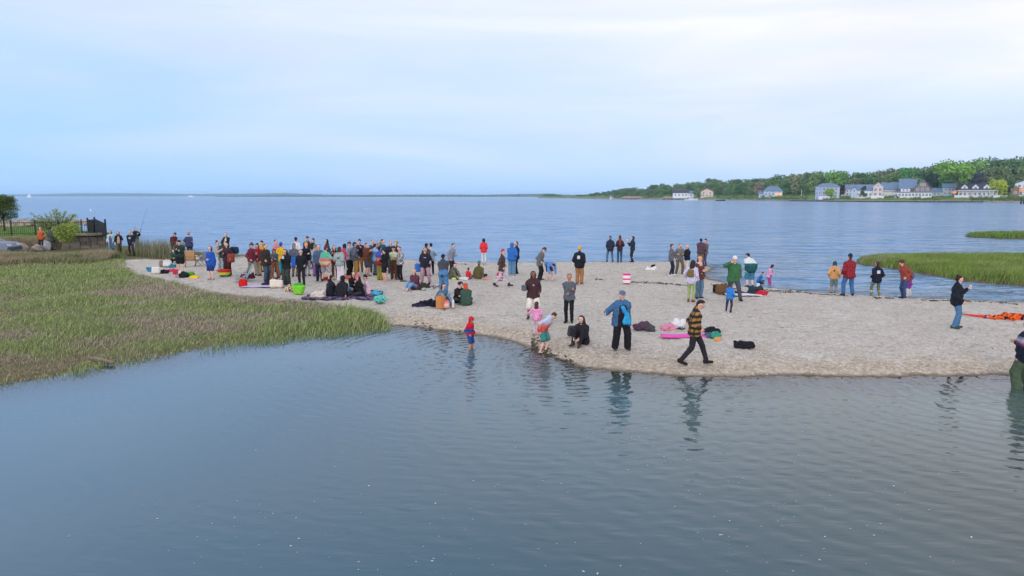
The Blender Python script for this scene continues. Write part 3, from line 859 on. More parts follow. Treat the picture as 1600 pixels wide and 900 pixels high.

--

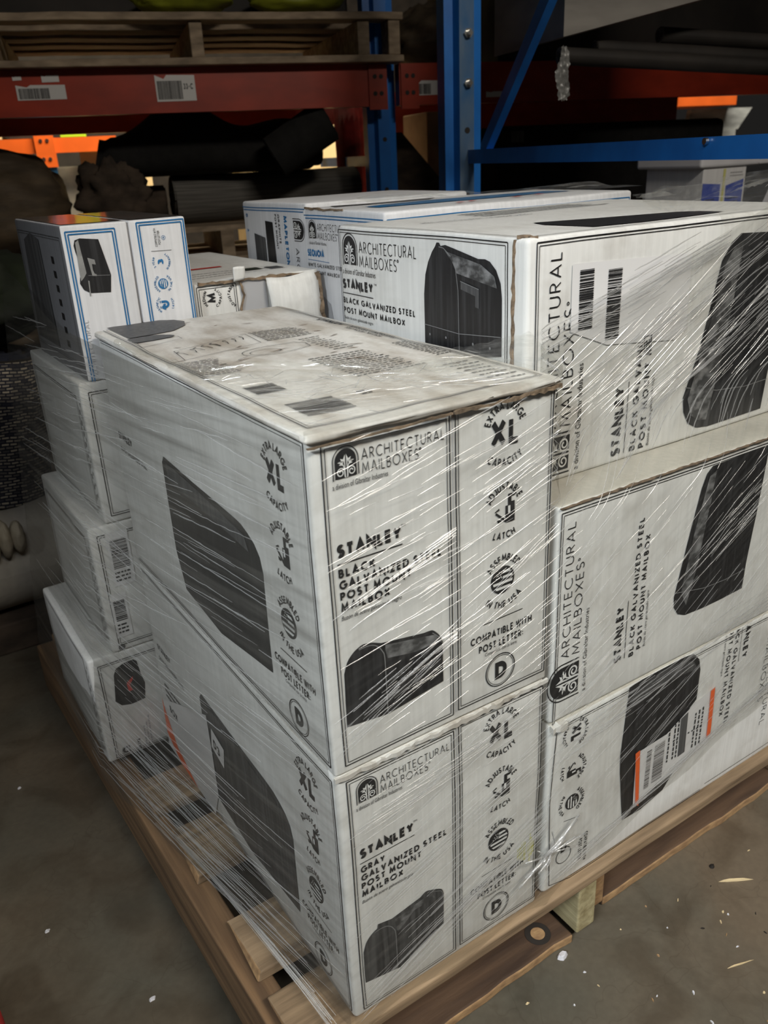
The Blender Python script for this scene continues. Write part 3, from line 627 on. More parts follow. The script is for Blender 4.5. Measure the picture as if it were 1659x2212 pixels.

==

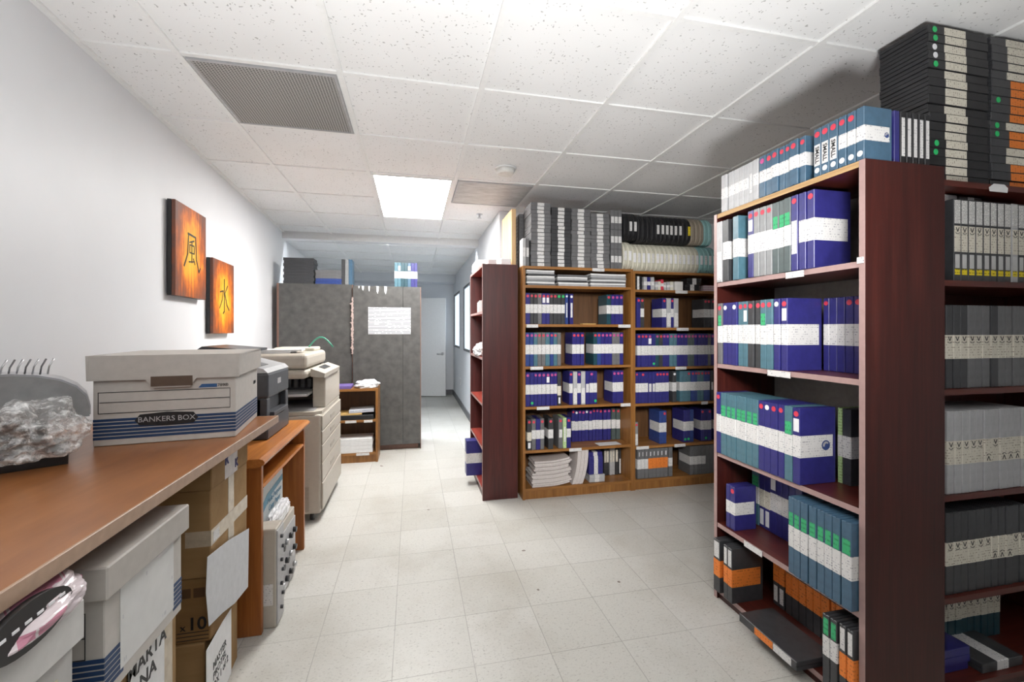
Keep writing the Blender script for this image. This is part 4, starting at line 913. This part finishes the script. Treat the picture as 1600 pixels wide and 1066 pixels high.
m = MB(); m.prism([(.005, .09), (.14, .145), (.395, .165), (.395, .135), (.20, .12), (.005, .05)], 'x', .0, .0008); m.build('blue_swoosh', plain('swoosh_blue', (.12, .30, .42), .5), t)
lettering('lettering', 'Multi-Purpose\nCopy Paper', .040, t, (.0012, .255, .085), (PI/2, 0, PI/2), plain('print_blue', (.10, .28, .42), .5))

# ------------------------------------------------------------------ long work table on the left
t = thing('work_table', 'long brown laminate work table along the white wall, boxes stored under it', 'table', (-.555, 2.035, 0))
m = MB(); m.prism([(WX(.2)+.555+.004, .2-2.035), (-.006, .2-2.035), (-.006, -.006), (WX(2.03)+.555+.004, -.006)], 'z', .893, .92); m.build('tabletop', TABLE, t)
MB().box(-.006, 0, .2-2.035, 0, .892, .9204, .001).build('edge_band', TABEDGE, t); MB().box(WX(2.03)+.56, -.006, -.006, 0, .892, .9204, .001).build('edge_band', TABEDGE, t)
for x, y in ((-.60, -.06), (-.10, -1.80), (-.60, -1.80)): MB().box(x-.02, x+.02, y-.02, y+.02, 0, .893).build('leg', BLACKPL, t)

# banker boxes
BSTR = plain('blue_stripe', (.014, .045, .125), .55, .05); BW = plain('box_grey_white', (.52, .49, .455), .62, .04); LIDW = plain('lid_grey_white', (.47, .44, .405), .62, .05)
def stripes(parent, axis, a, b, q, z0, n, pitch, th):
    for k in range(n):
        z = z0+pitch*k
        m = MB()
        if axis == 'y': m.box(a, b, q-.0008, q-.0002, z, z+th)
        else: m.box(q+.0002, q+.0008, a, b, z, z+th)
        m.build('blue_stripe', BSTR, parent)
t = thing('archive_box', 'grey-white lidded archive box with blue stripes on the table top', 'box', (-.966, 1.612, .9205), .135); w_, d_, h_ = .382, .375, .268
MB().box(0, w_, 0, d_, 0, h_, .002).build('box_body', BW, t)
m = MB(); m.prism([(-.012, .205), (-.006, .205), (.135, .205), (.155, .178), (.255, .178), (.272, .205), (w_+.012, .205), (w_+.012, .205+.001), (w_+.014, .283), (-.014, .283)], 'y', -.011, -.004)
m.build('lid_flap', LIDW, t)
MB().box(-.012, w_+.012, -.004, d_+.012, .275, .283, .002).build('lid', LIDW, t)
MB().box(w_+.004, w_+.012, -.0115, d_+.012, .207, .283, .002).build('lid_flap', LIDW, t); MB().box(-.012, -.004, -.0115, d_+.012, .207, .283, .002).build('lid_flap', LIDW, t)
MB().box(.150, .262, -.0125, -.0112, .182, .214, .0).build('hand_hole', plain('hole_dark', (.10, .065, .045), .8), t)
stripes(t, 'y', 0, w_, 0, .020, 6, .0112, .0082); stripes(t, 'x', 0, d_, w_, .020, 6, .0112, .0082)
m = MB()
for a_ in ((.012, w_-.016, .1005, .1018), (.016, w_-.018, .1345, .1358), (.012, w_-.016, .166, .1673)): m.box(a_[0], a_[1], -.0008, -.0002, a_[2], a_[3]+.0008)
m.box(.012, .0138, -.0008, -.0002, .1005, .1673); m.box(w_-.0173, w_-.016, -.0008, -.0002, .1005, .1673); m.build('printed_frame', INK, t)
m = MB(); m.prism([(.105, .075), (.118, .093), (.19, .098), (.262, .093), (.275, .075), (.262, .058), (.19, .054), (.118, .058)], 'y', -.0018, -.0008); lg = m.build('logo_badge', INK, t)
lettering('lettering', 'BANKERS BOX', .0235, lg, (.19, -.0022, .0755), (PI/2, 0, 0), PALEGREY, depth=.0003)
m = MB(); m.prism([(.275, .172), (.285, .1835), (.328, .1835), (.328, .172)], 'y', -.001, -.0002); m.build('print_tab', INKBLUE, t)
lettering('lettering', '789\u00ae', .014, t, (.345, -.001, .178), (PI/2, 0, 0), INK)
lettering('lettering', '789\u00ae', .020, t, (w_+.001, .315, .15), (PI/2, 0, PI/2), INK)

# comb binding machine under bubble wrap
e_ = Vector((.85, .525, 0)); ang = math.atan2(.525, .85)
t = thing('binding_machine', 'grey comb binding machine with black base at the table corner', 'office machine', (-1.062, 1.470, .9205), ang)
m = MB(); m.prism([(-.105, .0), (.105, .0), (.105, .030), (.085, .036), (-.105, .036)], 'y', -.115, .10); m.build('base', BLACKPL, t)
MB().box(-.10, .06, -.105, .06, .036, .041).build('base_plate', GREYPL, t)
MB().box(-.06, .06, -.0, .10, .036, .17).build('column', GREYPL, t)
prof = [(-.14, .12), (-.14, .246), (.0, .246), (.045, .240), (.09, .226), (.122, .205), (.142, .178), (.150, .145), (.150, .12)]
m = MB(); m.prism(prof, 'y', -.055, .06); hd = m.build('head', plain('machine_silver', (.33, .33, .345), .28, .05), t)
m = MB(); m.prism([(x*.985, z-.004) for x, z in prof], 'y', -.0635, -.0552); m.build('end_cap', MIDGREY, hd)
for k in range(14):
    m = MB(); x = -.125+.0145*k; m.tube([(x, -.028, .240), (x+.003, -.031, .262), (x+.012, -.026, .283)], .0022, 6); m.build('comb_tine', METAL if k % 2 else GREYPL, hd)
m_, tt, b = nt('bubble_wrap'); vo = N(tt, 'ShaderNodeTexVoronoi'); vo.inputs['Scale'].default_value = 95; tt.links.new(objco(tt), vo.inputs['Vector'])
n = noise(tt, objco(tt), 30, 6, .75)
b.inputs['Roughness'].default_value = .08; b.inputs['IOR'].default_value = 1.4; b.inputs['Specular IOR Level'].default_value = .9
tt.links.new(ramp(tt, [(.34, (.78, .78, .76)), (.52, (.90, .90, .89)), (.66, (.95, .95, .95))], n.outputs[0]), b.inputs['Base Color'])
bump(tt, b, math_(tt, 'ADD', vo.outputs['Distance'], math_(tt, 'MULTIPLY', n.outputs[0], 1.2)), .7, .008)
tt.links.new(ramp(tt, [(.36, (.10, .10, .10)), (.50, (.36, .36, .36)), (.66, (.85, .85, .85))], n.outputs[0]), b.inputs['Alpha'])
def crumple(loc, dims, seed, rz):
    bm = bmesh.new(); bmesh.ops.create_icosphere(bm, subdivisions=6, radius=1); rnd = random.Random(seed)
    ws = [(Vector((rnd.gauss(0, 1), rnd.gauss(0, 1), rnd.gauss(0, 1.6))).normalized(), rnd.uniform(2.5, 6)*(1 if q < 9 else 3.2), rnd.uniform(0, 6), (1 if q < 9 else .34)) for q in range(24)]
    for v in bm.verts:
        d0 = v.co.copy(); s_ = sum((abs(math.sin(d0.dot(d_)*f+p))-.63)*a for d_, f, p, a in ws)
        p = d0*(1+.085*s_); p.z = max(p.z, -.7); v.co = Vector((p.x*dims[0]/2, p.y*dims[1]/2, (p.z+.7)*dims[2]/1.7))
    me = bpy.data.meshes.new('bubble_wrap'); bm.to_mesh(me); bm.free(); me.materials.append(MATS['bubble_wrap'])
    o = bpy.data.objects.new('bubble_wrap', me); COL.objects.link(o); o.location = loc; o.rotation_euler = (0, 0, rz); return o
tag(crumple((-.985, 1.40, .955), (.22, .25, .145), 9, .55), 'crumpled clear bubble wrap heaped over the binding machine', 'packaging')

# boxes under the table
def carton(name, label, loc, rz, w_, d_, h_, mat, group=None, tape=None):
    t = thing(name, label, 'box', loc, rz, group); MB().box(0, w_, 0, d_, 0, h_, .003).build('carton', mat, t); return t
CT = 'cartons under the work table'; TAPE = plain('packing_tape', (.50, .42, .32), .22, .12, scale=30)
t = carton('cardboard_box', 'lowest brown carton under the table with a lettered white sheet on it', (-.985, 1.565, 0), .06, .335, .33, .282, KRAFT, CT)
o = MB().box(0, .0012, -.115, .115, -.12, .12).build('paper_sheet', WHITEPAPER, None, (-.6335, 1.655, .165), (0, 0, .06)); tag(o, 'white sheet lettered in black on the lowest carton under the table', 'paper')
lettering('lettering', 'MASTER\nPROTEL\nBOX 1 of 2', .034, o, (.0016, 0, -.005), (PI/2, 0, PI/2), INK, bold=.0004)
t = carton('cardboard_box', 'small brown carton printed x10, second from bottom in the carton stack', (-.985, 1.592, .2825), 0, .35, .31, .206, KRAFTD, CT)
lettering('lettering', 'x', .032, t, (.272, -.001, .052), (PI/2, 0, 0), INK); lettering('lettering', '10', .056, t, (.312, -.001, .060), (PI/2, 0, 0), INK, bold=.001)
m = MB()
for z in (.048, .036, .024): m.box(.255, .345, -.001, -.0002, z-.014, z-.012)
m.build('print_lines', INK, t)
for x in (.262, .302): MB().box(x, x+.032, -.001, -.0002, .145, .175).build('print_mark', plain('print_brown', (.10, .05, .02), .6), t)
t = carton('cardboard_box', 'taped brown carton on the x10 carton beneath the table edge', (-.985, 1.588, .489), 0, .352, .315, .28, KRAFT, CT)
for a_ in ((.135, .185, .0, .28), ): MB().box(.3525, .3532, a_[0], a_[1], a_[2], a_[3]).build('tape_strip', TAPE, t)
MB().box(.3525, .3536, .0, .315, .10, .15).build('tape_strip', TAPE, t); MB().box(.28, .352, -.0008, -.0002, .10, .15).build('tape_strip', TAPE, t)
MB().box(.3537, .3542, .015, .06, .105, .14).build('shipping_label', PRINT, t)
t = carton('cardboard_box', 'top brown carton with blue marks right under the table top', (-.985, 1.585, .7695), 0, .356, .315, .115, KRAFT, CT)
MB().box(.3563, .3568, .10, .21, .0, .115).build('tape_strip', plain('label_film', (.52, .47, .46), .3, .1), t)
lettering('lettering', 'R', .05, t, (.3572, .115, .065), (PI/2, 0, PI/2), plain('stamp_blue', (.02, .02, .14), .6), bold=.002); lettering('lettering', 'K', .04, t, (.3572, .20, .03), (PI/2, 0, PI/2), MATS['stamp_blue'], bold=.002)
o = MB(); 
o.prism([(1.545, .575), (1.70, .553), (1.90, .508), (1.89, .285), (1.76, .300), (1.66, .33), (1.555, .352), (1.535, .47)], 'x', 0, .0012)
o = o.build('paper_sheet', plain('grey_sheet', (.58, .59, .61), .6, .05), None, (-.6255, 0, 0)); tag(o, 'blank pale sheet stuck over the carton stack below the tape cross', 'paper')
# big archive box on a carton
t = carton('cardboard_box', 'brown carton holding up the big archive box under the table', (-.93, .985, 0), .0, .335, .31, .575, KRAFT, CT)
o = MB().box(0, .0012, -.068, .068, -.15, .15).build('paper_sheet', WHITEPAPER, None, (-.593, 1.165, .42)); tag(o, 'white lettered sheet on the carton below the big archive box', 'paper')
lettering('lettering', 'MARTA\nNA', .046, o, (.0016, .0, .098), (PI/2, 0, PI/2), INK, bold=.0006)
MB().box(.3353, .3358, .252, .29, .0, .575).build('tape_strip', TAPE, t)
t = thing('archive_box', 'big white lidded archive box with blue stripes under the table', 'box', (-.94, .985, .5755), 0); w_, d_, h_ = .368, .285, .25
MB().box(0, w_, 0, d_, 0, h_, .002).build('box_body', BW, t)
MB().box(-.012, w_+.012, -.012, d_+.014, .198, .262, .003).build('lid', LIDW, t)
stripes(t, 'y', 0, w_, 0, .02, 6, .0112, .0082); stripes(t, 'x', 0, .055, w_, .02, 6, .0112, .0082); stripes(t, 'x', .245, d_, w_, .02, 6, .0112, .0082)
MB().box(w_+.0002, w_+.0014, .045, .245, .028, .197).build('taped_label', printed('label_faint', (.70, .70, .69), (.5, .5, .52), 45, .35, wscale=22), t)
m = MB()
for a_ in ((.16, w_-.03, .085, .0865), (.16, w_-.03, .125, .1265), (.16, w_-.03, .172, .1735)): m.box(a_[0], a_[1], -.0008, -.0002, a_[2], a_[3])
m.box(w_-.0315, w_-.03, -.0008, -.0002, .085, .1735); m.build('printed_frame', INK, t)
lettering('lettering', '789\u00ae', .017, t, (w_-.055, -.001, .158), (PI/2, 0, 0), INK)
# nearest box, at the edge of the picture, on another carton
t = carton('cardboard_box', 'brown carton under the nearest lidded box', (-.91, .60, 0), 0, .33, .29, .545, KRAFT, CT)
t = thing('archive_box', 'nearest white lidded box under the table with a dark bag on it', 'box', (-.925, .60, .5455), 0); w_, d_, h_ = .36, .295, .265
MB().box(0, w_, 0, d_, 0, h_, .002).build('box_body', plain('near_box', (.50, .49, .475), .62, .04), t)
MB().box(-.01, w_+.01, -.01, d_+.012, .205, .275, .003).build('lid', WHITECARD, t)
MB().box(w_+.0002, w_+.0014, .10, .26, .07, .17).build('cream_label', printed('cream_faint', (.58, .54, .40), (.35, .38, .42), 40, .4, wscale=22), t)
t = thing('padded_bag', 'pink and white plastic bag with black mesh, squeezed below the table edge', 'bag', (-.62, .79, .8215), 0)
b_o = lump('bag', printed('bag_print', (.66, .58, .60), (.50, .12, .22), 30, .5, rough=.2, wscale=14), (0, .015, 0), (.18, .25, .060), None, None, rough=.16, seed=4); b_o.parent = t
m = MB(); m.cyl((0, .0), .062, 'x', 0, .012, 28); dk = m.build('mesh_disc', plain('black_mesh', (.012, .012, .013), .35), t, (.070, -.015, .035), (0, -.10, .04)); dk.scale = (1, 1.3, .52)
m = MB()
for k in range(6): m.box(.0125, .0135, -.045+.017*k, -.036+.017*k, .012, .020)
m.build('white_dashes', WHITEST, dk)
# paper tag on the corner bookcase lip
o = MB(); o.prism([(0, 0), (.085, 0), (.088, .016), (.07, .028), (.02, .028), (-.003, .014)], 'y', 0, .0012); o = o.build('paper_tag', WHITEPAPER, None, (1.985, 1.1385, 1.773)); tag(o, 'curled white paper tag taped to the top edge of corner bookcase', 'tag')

SHORT PROBLEM →
Search the lines above for the string "script", then show every one that has it.

WRITTEN ANSWER →
The Blender Python script for this scene continues. Write part 3, from line 859 on. More parts follow. Treat the picture as 1600 pixels wide and 900 pixels high.
The Blender Python script for this scene continues. Write part 3, from line 627 on. More parts follow. The script is for Blender 4.5. Measure the picture as if it were 1659x2212 pixels.
Keep writing the Blender script for this image. This is part 4, starting at line 913. This part finishes the script. Treat the picture as 1600 pixels wide and 1066 pixels high.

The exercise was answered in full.